- _Written instruction_:
Extract the complete listing and repeat it word for word.

— start of Recorded information —

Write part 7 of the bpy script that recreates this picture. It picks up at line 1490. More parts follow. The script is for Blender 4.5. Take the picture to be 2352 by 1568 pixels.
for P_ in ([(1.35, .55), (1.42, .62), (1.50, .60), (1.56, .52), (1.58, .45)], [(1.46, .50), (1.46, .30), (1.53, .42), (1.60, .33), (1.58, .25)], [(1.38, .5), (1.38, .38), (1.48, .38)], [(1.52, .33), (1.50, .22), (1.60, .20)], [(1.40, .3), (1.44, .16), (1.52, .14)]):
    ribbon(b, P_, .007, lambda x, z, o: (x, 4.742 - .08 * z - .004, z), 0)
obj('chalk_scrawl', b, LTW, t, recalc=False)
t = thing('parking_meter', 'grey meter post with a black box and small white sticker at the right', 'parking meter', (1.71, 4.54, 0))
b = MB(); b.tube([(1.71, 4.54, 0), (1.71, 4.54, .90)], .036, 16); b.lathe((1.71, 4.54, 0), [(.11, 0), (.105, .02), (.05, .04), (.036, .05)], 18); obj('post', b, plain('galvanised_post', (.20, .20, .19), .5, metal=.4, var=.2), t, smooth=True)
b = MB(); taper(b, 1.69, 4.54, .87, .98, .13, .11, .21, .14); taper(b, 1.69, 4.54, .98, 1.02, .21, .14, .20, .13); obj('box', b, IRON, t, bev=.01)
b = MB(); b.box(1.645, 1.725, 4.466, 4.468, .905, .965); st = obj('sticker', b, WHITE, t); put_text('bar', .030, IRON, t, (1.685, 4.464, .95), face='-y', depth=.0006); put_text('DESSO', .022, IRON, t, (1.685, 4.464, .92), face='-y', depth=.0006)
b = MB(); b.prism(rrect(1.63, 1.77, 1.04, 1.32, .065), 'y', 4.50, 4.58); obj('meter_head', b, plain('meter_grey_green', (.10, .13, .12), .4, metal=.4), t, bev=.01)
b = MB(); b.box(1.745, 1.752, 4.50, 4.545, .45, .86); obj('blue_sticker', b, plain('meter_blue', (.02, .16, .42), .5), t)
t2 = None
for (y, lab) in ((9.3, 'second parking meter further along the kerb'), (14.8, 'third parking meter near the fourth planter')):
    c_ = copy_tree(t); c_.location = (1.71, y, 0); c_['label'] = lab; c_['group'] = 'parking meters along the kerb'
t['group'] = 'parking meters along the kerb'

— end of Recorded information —

- _The result_:
Write part 7 of the bpy script that recreates this picture. It picks up at line 1490. More parts follow. The script is for Blender 4.5. Take the picture to be 2352 by 1568 pixels.
for P_ in ([(1.35, .55), (1.42, .62), (1.50, .60), (1.56, .52), (1.58, .45)], [(1.46, .50), (1.46, .30), (1.53, .42), (1.60, .33), (1.58, .25)], [(1.38, .5), (1.38, .38), (1.48, .38)], [(1.52, .33), (1.50, .22), (1.60, .20)], [(1.40, .3), (1.44, .16), (1.52, .14)]):
    ribbon(b, P_, .007, lambda x, z, o: (x, 4.742 - .08 * z - .004, z), 0)
obj('chalk_scrawl', b, LTW, t, recalc=False)
t = thing('parking_meter', 'grey meter post with a black box and small white sticker at the right', 'parking meter', (1.71, 4.54, 0))
b = MB(); b.tube([(1.71, 4.54, 0), (1.71, 4.54, .90)], .036, 16); b.lathe((1.71, 4.54, 0), [(.11, 0), (.105, .02), (.05, .04), (.036, .05)], 18); obj('post', b, plain('galvanised_post', (.20, .20, .19), .5, metal=.4, var=.2), t, smooth=True)
b = MB(); taper(b, 1.69, 4.54, .87, .98, .13, .11, .21, .14); taper(b, 1.69, 4.54, .98, 1.02, .21, .14, .20, .13); obj('box', b, IRON, t, bev=.01)
b = MB(); b.box(1.645, 1.725, 4.466, 4.468, .905, .965); st = obj('sticker', b, WHITE, t); put_text('bar', .030, IRON, t, (1.685, 4.464, .95), face='-y', depth=.0006); put_text('DESSO', .022, IRON, t, (1.685, 4.464, .92), face='-y', depth=.0006)
b = MB(); b.prism(rrect(1.63, 1.77, 1.04, 1.32, .065), 'y', 4.50, 4.58); obj('meter_head', b, plain('meter_grey_green', (.10, .13, .12), .4, metal=.4), t, bev=.01)
b = MB(); b.box(1.745, 1.752, 4.50, 4.545, .45, .86); obj('blue_sticker', b, plain('meter_blue', (.02, .16, .42), .5), t)
t2 = None
for (y, lab) in ((9.3, 'second parking meter further along the kerb'), (14.8, 'third parking meter near the fourth planter')):
    c_ = copy_tree(t); c_.location = (1.71, y, 0); c_['label'] = lab; c_['group'] = 'parking meters along the kerb'
t['group'] = 'parking meters along the kerb'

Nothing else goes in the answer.